Мансарда была электрифицирована: каждая из 28 комнат освещалась одной электрической лампочкой — и никаких розеток! Потребленное количество энергии регистрировал единственный счетчик, и плата взималась по его показаниям дифференцированно, пропорционально мощности каждой лампочки, по тщательным подсчетам. При этом строго контролировалось соответствие фактической и заявленной жильцами мощности каждой лампочки. Ни о каких электроприборах или настольных лампах не могло быть и речи, а коридор не освещался. Считалось, что свет в коридор должен проникать сквозь остекленные над каждой дверью фрамуги, большая часть которых была забита фанерой. Способствовали освещению также горящие точки керосинок и примусов возле каждой двери. Начавшие с конца тридцатых годов проникать в быт электроутюги, кипятильники и даже бывшие большой редкостью радиоприемники вызывали у обитателей мансарды бурю негодования, потому что количество потребляемой ими электроэнергии учету не поддавалось и к тому же старая электропроводка при перенапряжении грозила пожаром.

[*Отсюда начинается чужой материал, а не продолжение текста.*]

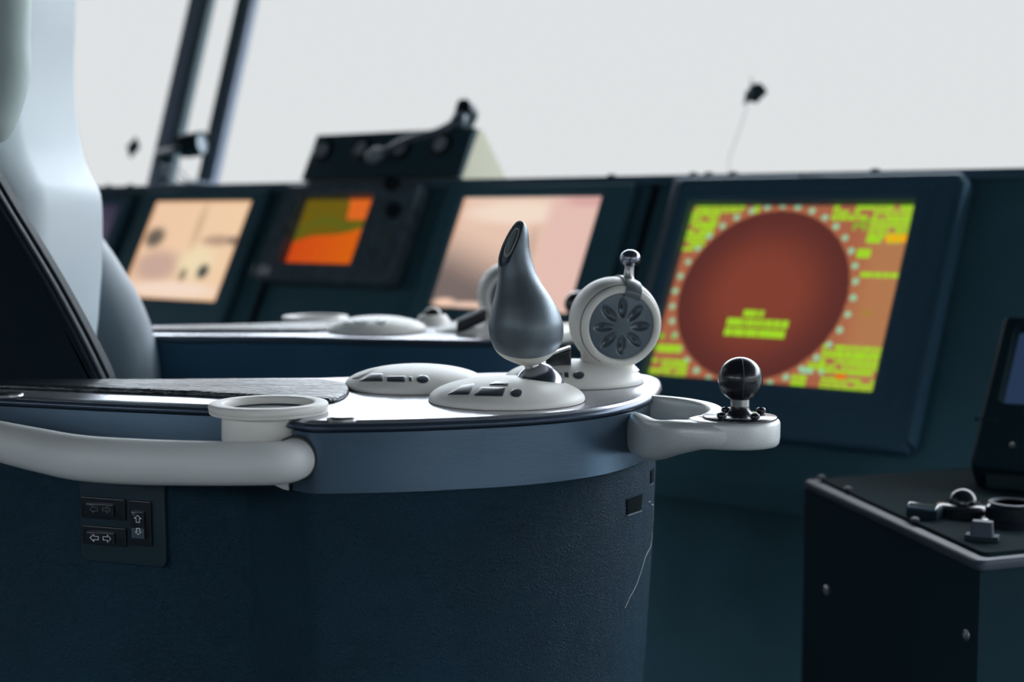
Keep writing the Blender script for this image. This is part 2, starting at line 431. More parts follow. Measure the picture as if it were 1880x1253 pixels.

В пять лет я научился читать по книге Ленина «Шаг вперед, два шага назад», вернее, по заголовкам нескольких книжек Ленина, которыми снабдила отца для повышения его политической грамотности партийная организация. К этому времени в нашей 28-комнатной мансарде насчитывалось до пятнадцати детишек, а в каждой комнате, в среднем, — более четырех жильцов. И на всю эту ораву было всего два водопроводных крана с чугунными с облупившейся эмалью раковинами и ни одного туалета, и ни одной кухни. Пища варилась прямо в коридоре, а в уборную спускались с четвертого этажа во двор. Мне уже было двенадцать лет, когда соорудили первый туалет с одним унитазом, а через год на другом конце коридора появился и второй. Начало этой сантехнической революции состоялось в 1934 году и лишний раз подтвердило знаменитое сталинское изречение тех дней после голода 1933 года: «Жить стало лучше, товарищи, жить стало веселей». Возле туалетов всегда кто-нибудь дожидался своей очереди.
Учеба в школе началась для меня в сентябре 1930 года, когда мне уже было полных 8 лет (семилеток, даже родившихся в январе, в школу не принимали). Я учился в 46-й школе на Святославской улице (которую затем переименовали в улицу Чапаева), довольно далеко от дома, и часто болел ангиной.
К этому времени от рака желудка умерла моя мать (1929), оставив сиротой, кроме меня, моего брата Рому. Наша мама болела долго, и все заботы о нас с братом взяла на себя наша тетя Таня. На всю оставшуюся жизнь она заменила нам маму, а со временем они с отцом поженились. А мы с Ромой по-прежнему называли ее просто Таней.
Зимой 1933 года я не видел на улице трупов людей, приехавших в город, чтобы обменять золотые или серебряные вещи на еду, но умерших на снегу от голода, так и не добравшись до заветного «торгсина». Я не видел этих трупов потому, что их успевали убрать, прежде чем я выходил по утрам из дому в школу. А соседи, выходившие на работу пораньше, видели и рассказывали об этом. Говорили, что на базаре продают котлеты из человечьего мяса.
Аббревиатура «торгсин» расшифровывалась просто: торговля с иностранцами. Но торговали главным образом с соотечественниками. Помню, как однажды, задолго до рассвета, отправилась в «торгсин» Таня, завернув в узелок несколько серебряных ложек и рюмочек — все, что осталось после смерти ее родителей, а моих бабушки и дедушки. Чтобы обменять эти «драгоценности» на еду, надо было еще много часов отстоять в очереди (магазин был один на всю Киевскую область). Возвратилась она только к вечеру и принесла килограмма четыре белой муки, столько же рафинированного сахару-песку и шесть буханок черствого пшенично-кукурузного хлеба. К этому времени Таня зарабатывала перематыванием ниток с мотков на шпули трикотажных машин для папиных сестер и еще для кого-то, получая за это гроши. Работа отнимала уйму времени и сил, но имела то преимущество, что ее можно было выполнять дома и в любое время, даже по ночам, и нас не надо было оставлять одних дома, а деньги платили сразу. По карточкам выдавали только хлеб, а на базаре на заработанные Таней деньги удавалось купить немного картошки (зачастую подмороженной) или стакан горьковатой кукурузной крупы, из которой раз в день варилась каша без жира. Но даже такой каши мы не могли поесть вдоволь. Чем-то нас еще, кажется, подкармливали в школе.
Со смертью матери из нашего дома стало уходить благополучие, наступили времена отмены НЭПа и первой пятилетки, и хоть после 1933-го года мы не голодали, нужда нас ни на минуту не покидала и мы едва сводили концы с концами. Пережили мы и карточную систему распределения продуктов питания, и научились кормиться кое-чем раз в день, и стоять в длинных очередях за «коммерческим» хлебом, жить без денег (по три-четыре месяца не давали зарплату), и привыкли к тому, что в домах ежедневно по нескольку часов отключают электричество.